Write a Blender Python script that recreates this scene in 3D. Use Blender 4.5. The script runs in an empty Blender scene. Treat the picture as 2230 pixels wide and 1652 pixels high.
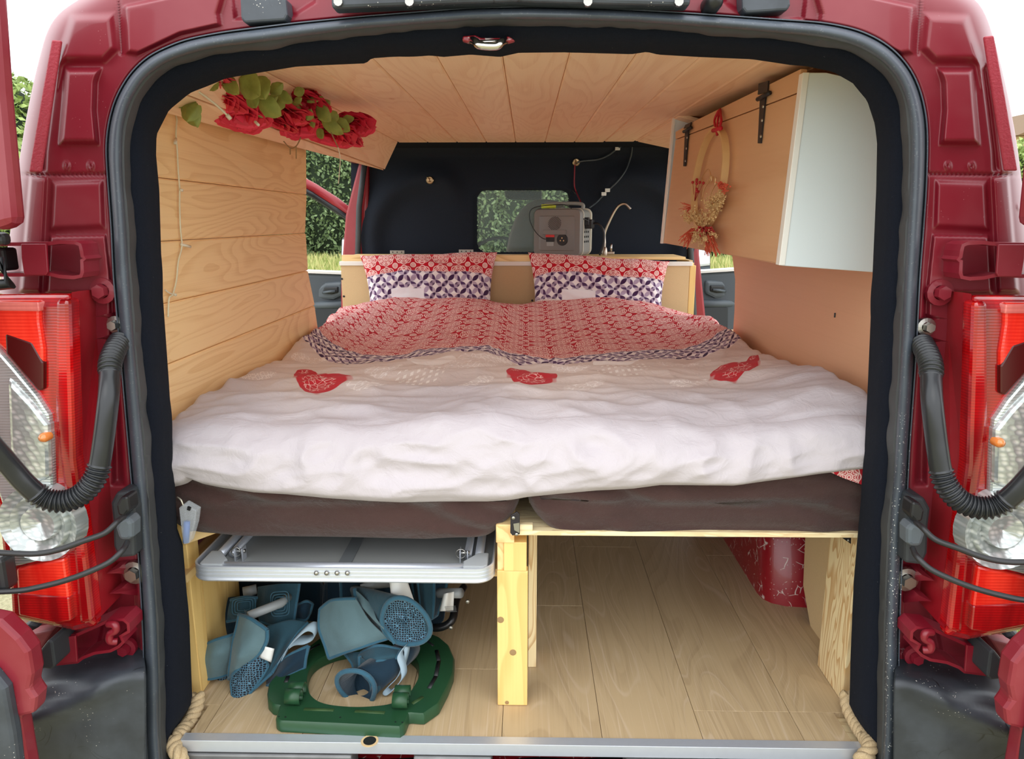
import bpy, math, random
import numpy as np
from mathutils import Vector, Matrix, noise as mnoise

# ------------------------------------------------------------------ camera, light, exposure
F, CX, CY = 1600.0, 1115.0, 826.0
PITCH = math.atan(346.0 / 1600.0)
YAW = math.atan(0.0187)
CAM = Vector((0.0, 0.0, 0.908))
scene = bpy.context.scene
cam_d = bpy.data.cameras.new('camera'); cam_o = bpy.data.objects.new('camera', cam_d)
scene.collection.objects.link(cam_o)
cam_o.location = CAM
cam_o.rotation_euler = (math.pi / 2 - PITCH, 0, YAW)
cam_d.sensor_fit = 'HORIZONTAL'; cam_d.sensor_width = 36.0
cam_d.lens = 36.0 * F / 2230.0
cam_d.clip_start = 0.02; cam_d.clip_end = 300
scene.camera = cam_o

w = bpy.data.worlds.new('sky'); scene.world = w; w.use_nodes = True
nt = w.node_tree; nt.nodes.clear()
wo = nt.nodes.new('ShaderNodeOutputWorld'); bg = nt.nodes.new('ShaderNodeBackground')
tc = nt.nodes.new('ShaderNodeTexCoord'); sep = nt.nodes.new('ShaderNodeSeparateXYZ')
rmp = nt.nodes.new('ShaderNodeValToRGB')
nz = nt.nodes.new('ShaderNodeTexNoise'); nz.inputs['Scale'].default_value = 2.2; nz.inputs['Detail'].default_value = 4
mx = nt.nodes.new('ShaderNodeMix'); mx.data_type = 'RGBA'
nt.links.new(tc.outputs['Generated'], sep.inputs[0]); nt.links.new(sep.outputs['Z'], rmp.inputs[0])
nt.links.new(tc.outputs['Generated'], nz.inputs['Vector'])
e = rmp.color_ramp.elements
e[0].position = 0.0; e[0].color = (0.80, 0.84, 0.88, 1)
e[1].position = 0.5; e[1].color = (0.86, 0.93, 1.0, 1)
nt.links.new(rmp.outputs[0], mx.inputs['A']); mx.inputs['B'].default_value = (1.0, 1.0, 1.0, 1)
nt.links.new(nz.outputs['Fac'], mx.inputs['Factor'])
nt.links.new(mx.outputs['Result'], bg.inputs['Color']); bg.inputs['Strength'].default_value = 1.3
nt.links.new(bg.outputs[0], wo.inputs[0])

sun_d = bpy.data.lights.new('sun', 'SUN'); sun_o = bpy.data.objects.new('sun', sun_d)
scene.collection.objects.link(sun_o)
sun_d.energy = 0.15; sun_d.angle = math.radians(35); sun_d.color = (1.0, 0.97, 0.93)
sun_o.rotation_euler = (math.radians(48), 0, math.radians(-14)); sun_o.location = (0, -3, 6)

vs = scene.view_settings
vs.view_transform = 'Standard'; vs.look = 'None'; vs.gamma = 1.0; vs.use_curve_mapping = False
vs.exposure = 1.08
scene.cycles.diffuse_bounces = 10; scene.cycles.max_bounces = 14; scene.cycles.transparent_max_bounces = 12

# ------------------------------------------------------------------ geometry of the view: pixel of the photograph + a real distance -> point
_cy, _sy, _cp, _sp = math.cos(YAW), math.sin(YAW), math.cos(PITCH), math.sin(PITCH)
FW = Vector((-_sy * _cp, _cy * _cp, -_sp)); RT = Vector((_cy, _sy, 0)); UP = Vector((-_sy * _sp, _cy * _sp, _cp))
def ray(u, v): return FW + RT * ((u - CX) / F) + UP * ((CY - v) / F)
def PY(u, v, Y):
    d = ray(u, v); return CAM + d * (Y / d.y)
def PZ(u, v, Z):
    d = ray(u, v); return CAM + d * ((Z - CAM.z) / d.z)
def PX(u, v, X):
    d = ray(u, v); return CAM + d * (X / d.x)
def lerp(a, b, t): return a + (b - a) * t
def clamp(x, a=0.0, b=1.0): return max(a, min(b, x))
def sstep(a, b, x):
    t = clamp((x - a) / (b - a)); return t * t * (3 - 2 * t)

# ------------------------------------------------------------------ objects
def L(c):
    return tuple(((x / 255.0) / 12.92 if x / 255.0 <= 0.04045 else ((x / 255.0 + 0.055) / 1.055) ** 2.4) for x in c) + (1.0,)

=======

What to produce: Retype the listing exactly. Pictures do not belong in the copy.

Response to this task:
Write a Blender Python script that recreates this scene in 3D. Use Blender 4.5. The script runs in an empty Blender scene. Treat the picture as 2230 pixels wide and 1652 pixels high.
import bpy, math, random
import numpy as np
from mathutils import Vector, Matrix, noise as mnoise

# ------------------------------------------------------------------ camera, light, exposure
F, CX, CY = 1600.0, 1115.0, 826.0
PITCH = math.atan(346.0 / 1600.0)
YAW = math.atan(0.0187)
CAM = Vector((0.0, 0.0, 0.908))
scene = bpy.context.scene
cam_d = bpy.data.cameras.new('camera'); cam_o = bpy.data.objects.new('camera', cam_d)
scene.collection.objects.link(cam_o)
cam_o.location = CAM
cam_o.rotation_euler = (math.pi / 2 - PITCH, 0, YAW)
cam_d.sensor_fit = 'HORIZONTAL'; cam_d.sensor_width = 36.0
cam_d.lens = 36.0 * F / 2230.0
cam_d.clip_start = 0.02; cam_d.clip_end = 300
scene.camera = cam_o

w = bpy.data.worlds.new('sky'); scene.world = w; w.use_nodes = True
nt = w.node_tree; nt.nodes.clear()
wo = nt.nodes.new('ShaderNodeOutputWorld'); bg = nt.nodes.new('ShaderNodeBackground')
tc = nt.nodes.new('ShaderNodeTexCoord'); sep = nt.nodes.new('ShaderNodeSeparateXYZ')
rmp = nt.nodes.new('ShaderNodeValToRGB')
nz = nt.nodes.new('ShaderNodeTexNoise'); nz.inputs['Scale'].default_value = 2.2; nz.inputs['Detail'].default_value = 4
mx = nt.nodes.new('ShaderNodeMix'); mx.data_type = 'RGBA'
nt.links.new(tc.outputs['Generated'], sep.inputs[0]); nt.links.new(sep.outputs['Z'], rmp.inputs[0])
nt.links.new(tc.outputs['Generated'], nz.inputs['Vector'])
e = rmp.color_ramp.elements
e[0].position = 0.0; e[0].color = (0.80, 0.84, 0.88, 1)
e[1].position = 0.5; e[1].color = (0.86, 0.93, 1.0, 1)
nt.links.new(rmp.outputs[0], mx.inputs['A']); mx.inputs['B'].default_value = (1.0, 1.0, 1.0, 1)
nt.links.new(nz.outputs['Fac'], mx.inputs['Factor'])
nt.links.new(mx.outputs['Result'], bg.inputs['Color']); bg.inputs['Strength'].default_value = 1.3
nt.links.new(bg.outputs[0], wo.inputs[0])

sun_d = bpy.data.lights.new('sun', 'SUN'); sun_o = bpy.data.objects.new('sun', sun_d)
scene.collection.objects.link(sun_o)
sun_d.energy = 0.15; sun_d.angle = math.radians(35); sun_d.color = (1.0, 0.97, 0.93)
sun_o.rotation_euler = (math.radians(48), 0, math.radians(-14)); sun_o.location = (0, -3, 6)

vs = scene.view_settings
vs.view_transform = 'Standard'; vs.look = 'None'; vs.gamma = 1.0; vs.use_curve_mapping = False
vs.exposure = 1.08
scene.cycles.diffuse_bounces = 10; scene.cycles.max_bounces = 14; scene.cycles.transparent_max_bounces = 12

# ------------------------------------------------------------------ geometry of the view: pixel of the photograph + a real distance -> point
_cy, _sy, _cp, _sp = math.cos(YAW), math.sin(YAW), math.cos(PITCH), math.sin(PITCH)
FW = Vector((-_sy * _cp, _cy * _cp, -_sp)); RT = Vector((_cy, _sy, 0)); UP = Vector((-_sy * _sp, _cy * _sp, _cp))
def ray(u, v): return FW + RT * ((u - CX) / F) + UP * ((CY - v) / F)
def PY(u, v, Y):
    d = ray(u, v); return CAM + d * (Y / d.y)
def PZ(u, v, Z):
    d = ray(u, v); return CAM + d * ((Z - CAM.z) / d.z)
def PX(u, v, X):
    d = ray(u, v); return CAM + d * (X / d.x)
def lerp(a, b, t): return a + (b - a) * t
def clamp(x, a=0.0, b=1.0): return max(a, min(b, x))
def sstep(a, b, x):
    t = clamp((x - a) / (b - a)); return t * t * (3 - 2 * t)

# ------------------------------------------------------------------ objects
def L(c):
    return tuple(((x / 255.0) / 12.92 if x / 255.0 <= 0.04045 else ((x / 255.0 + 0.055) / 1.055) ** 2.4) for x in c) + (1.0,)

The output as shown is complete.